John Kuo
Valeri Larko
City of Dreams
Opening Reception
Saturday, March 15th, 6-8PM
City of Dreams brings together the work of Valeri Larko and John Kuo, two artists whose practices explore the urban environment through vastly different yet complementary perspectives. Larko’s immersive, on-site paintings capture the shifting landscapes of New York’s industrial edges; bridges, trestles, and abandoned structures; while Kuo’s surreal, figurative sculptures navigate the transient experience of city life, shaped by memory, migration, and the search for belonging.
For Larko, the city is a living history, its forgotten spaces revealing layers of change, decay, and resilience. Her meticulous plein-air paintings document these sites before they vanish, preserving the overlooked corners of an ever-evolving metropolis. Kuo, in contrast, approaches the city as a dreamlike aquarium, where people and places drift in and out of focus, their lives intersecting in fleeting, enigmatic moments. His sculptures merge urban elements with the human form, creating fragmented narratives that reflect both presence and absence, connection and isolation.
Together, their work forms a dialogue between permanence and impermanence, the remembered and the ephemeral. City of Dreams invites viewers to consider the layered, often unseen realities of urban life; the stories held within its walls, its windows, and the people who move through them.
John “Chia Hsuan” Kuo is a Taiwanese sculptor with a foundation in ceramics, transforming everyday observations into deeply evocative sculptures that capture fleeting moments of life. Kuo studied sculpture at the Art Students League of New York, where he now serves as a technical instructor in sculpture casting.
With extensive experience in ceramics, he has developed a practice that balances traditional craftsmanship with expressive, contemporary forms. His work has been exhibited at institutions such as the New Taipei City Yingge Ceramics Museum and various galleries in New York and Taiwan. Kuo has received numerous awards, including First Prize in the 19th Tokyo-New York Friendship Ceramic Competition, the Ann and Bruno Lucchesi Grant, and The National Sculpture Society Young Sculptors Grant.
Through sculpture, Kuo seeks to create a bridge between personal and collective experiences, portraying imagery infused with poetic thought.
John Kuo was born and raised in a city in the southern part of Taiwan before moving to New York. In this city of immigrants, he experienced a sense of drifting—an experience that led him to reflect on the concept of “home,” something he had once taken for granted. To him, the city feels like an aquarium, filled with constant movement and unexpected scenes that catch his eye. He draws inspiration from the people he encounters on his daily subway rides, the fleeting moments that unfold around him, and buildings lined with windows, each carrying a different story—fragments of lives, dreams, and aspirations.

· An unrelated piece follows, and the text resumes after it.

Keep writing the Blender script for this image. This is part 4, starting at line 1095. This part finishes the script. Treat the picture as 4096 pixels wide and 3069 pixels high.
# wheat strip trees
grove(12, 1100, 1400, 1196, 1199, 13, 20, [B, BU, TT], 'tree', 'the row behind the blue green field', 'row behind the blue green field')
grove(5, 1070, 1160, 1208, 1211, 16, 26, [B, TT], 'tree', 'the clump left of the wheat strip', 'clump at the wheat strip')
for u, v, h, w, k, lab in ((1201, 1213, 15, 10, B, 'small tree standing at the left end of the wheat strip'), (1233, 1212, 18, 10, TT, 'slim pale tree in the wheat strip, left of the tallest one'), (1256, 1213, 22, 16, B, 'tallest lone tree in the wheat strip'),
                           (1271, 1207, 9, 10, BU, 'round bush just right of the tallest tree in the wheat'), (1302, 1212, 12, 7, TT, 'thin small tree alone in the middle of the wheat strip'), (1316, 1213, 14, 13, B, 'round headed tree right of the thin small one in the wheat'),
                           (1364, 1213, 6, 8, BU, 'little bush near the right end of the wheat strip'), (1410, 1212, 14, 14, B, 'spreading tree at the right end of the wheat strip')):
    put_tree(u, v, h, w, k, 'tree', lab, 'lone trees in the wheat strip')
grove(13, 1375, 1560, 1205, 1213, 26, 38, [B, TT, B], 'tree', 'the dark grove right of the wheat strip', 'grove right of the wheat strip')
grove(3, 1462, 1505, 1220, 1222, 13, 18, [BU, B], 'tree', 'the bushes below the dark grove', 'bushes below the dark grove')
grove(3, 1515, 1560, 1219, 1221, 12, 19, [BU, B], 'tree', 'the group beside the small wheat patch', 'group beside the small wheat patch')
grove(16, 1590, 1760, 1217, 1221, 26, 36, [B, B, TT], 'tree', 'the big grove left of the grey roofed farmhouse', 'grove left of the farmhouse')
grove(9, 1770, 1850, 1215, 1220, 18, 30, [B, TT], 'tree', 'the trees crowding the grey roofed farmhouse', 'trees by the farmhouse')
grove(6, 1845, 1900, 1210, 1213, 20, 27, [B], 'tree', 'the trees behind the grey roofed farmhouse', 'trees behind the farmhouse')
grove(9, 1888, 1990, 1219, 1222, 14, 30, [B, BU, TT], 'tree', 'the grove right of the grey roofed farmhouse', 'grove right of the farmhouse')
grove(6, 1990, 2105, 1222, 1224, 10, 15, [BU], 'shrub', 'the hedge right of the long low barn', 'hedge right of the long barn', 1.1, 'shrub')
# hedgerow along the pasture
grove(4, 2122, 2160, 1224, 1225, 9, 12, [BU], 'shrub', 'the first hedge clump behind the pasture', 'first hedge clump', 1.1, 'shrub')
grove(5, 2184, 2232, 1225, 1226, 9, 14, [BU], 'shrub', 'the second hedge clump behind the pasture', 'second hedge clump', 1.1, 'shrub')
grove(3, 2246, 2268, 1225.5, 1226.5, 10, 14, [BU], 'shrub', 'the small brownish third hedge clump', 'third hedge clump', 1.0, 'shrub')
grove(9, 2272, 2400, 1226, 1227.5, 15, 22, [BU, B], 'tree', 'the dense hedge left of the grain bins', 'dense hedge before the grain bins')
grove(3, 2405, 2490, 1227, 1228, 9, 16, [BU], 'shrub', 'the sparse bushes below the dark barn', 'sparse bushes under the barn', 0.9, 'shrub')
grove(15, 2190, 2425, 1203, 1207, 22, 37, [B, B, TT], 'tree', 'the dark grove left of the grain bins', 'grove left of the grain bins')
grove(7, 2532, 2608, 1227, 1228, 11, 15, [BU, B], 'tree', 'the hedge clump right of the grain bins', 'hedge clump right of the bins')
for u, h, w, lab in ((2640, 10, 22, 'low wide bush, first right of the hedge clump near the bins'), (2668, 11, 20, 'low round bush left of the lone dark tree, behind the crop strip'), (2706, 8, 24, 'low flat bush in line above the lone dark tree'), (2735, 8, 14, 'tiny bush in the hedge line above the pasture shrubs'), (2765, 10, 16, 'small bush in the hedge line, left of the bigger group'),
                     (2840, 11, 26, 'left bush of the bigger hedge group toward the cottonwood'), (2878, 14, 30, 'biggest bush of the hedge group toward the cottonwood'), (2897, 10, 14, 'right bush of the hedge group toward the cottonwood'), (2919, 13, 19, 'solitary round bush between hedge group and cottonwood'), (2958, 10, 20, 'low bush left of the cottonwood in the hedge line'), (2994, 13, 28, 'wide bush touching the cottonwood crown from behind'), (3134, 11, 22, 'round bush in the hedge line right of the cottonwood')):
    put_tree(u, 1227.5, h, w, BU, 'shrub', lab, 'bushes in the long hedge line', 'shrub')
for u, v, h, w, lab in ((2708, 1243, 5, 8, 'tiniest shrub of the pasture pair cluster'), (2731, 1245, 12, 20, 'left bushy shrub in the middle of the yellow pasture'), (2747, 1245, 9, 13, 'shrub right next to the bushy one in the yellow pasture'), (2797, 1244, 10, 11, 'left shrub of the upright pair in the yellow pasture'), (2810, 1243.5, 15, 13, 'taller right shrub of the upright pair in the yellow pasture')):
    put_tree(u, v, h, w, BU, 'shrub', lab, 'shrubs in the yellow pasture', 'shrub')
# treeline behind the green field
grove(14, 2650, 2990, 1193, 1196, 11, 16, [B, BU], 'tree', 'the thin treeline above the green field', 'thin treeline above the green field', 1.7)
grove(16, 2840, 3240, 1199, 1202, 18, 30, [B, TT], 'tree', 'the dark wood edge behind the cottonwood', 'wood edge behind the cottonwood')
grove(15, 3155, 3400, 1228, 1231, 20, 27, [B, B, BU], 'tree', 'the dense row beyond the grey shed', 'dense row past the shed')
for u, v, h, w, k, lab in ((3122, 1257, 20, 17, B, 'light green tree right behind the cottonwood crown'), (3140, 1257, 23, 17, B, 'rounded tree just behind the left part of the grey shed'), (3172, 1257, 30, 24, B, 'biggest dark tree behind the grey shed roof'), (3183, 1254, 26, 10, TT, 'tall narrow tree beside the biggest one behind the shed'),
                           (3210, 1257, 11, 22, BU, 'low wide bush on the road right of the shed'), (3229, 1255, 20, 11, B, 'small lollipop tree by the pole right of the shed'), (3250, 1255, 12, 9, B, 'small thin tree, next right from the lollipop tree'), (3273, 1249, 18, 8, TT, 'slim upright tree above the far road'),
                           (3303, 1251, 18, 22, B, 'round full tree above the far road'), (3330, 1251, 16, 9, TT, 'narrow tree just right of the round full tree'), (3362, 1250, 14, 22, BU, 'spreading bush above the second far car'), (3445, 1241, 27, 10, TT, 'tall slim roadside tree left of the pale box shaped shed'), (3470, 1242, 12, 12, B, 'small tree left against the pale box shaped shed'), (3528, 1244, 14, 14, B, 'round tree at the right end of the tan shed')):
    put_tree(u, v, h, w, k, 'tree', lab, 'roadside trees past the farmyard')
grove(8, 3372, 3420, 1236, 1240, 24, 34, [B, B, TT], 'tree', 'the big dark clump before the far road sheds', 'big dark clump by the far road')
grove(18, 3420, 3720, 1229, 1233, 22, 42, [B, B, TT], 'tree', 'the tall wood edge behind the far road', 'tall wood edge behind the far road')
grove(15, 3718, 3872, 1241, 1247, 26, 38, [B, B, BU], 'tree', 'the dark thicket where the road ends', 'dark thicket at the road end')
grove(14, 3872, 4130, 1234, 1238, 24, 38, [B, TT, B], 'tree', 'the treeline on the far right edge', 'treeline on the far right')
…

As a foreigner, Kuo views these elements as both distant and intimate. He enjoys playing with imagery, constructing his sculptures as surreal collages that merge different elements into a single form. He incorporates windows into his figures and urban objects, using them as portals that reveal both presence and absence—a longing for connection while existing in a state of transition. These windows also allude to inner worlds, emotions, and memories, offering glimpses into the untold.
In this vast aquarium-like city, people drift through its currents, surrounded by countless lives unfolding in fragments of light and shadow. Both watching and being watched, they are all part of this ever-shifting landscape—an idea that remains central to Kuo’s artistic exploration.
Valeri Larko is best know for her densely painted landscapes of the urban fringe, all of which she paints on location. She is attracted to the decaying and abandoned structures that populated the outskirts of America’s urban centers and the stories these places tell about contemporary life and culture. Larko is a visual story teller and she likes to capture scenes of a changing America before these places are demolished and lost forever.
A large painting can take Larko up to three months to complete. The process of painting on location over a long period of time is crucial to her working method because it allows her to form a deeper connection to a particular place through careful observation and personal interaction with the people she meets there. While talking to people on location, Larko learns a lot about the places she paints. She finds this interaction, both with people and the environment, makes the method by which she works as important as the final painting. For the past five years, Valeri has been focusing on painting New York City’s bridges, train trestles and abandoned sites in the Bronx and surrounding areas. One of her most recent projects is painting on site at the abandoned Power Plant in Yonkers, NY. A historically important complex of three large brick buildings that have stunning architectural details and a lot of graffiti.
Valeri Larko grew up in Lake Parsippany and lived in Northern NJ most of her life surrounded by endless miles of industrial parks, highways and shopping malls all of which have contributed to her fascination with the built environment. She was educated at the Du Cret School of the Arts, Plainfield, NJ and the Arts Students League, New York City. In 2004, Valeri moved from northern New Jersey to an artist loft building in New Rochelle, New York where she lives with her husband and their pit bull Tula. She continues to explore the fringes of the Bronx, Brooklyn and Queens.